Use a drill to place a few holes in the bottom of the metal container. Then place the container in the shallow tray with sides.

You can store your compost bin under the sink, on the counter, or on a balcony or deck.

Step 2: Fill with Scraps

Add a little dirt, some kitchen scraps (the smaller you can chop up your scraps, the better), and the shredded newspapers. Wet the surface. Continue layering every day as you cook in your kitchen.

Step 3: Stir

Stir the compost every week or so until it is ready to use. Be sure to put the lid back on tightly to avoid attracting unwanted pests.

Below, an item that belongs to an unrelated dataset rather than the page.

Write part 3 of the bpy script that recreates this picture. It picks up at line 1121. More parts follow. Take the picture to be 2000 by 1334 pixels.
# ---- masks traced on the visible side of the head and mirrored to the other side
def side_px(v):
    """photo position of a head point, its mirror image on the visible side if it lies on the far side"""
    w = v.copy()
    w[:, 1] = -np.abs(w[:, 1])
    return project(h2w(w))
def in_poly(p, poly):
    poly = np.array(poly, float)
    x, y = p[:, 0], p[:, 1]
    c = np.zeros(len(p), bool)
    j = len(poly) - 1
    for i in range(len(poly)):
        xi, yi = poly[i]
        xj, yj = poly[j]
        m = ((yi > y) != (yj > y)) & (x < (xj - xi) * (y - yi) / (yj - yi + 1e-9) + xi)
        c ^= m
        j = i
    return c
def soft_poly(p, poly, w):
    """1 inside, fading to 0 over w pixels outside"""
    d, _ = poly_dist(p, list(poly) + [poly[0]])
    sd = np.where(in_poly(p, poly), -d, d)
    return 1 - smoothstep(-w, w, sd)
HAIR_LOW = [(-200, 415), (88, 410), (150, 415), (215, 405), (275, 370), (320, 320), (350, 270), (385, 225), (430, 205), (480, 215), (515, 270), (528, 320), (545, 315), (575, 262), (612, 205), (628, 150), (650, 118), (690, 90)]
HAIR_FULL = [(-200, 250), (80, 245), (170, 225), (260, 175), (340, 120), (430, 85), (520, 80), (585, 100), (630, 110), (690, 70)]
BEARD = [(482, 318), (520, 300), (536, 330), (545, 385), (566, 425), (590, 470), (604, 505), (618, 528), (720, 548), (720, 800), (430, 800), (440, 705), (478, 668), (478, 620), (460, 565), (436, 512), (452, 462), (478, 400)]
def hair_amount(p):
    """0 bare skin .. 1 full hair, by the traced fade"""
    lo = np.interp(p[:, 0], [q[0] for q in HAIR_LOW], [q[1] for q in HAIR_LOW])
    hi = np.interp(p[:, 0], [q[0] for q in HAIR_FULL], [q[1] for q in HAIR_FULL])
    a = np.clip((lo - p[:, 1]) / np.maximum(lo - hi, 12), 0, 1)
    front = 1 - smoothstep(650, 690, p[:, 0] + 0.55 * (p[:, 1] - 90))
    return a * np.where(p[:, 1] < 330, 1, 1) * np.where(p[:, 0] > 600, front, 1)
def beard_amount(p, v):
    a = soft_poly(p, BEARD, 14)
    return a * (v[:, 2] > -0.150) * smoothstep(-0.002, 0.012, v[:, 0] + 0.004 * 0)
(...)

How to Add Compost to an Established Garden

Your Problems Solved

Smell: If smell is holding you back from having an indoor compost bin, don't fret—smell can be controlled easier than you think. If your bin is starting to stink, add dry leaves or newspaper to your pile. This will balance the wet-dry content ratio, controlling any acidic odors.

Rodents and Pests: The first step to keeping away rodents and pests is your choice of compost container. Sticking to a solid-side bin with a lid will keep unwanted critters out. Also, avoid meats, dairy, and fats in your compost bin—these contents will attract company.

Slow Decomposition: Make sure you stir your pile with a hand trowel or shovel at least once a week to aerate oxygen into the mixture. Keeping small contents (such as cut-up banana peels) in the pile will also speed up the breaking-down process.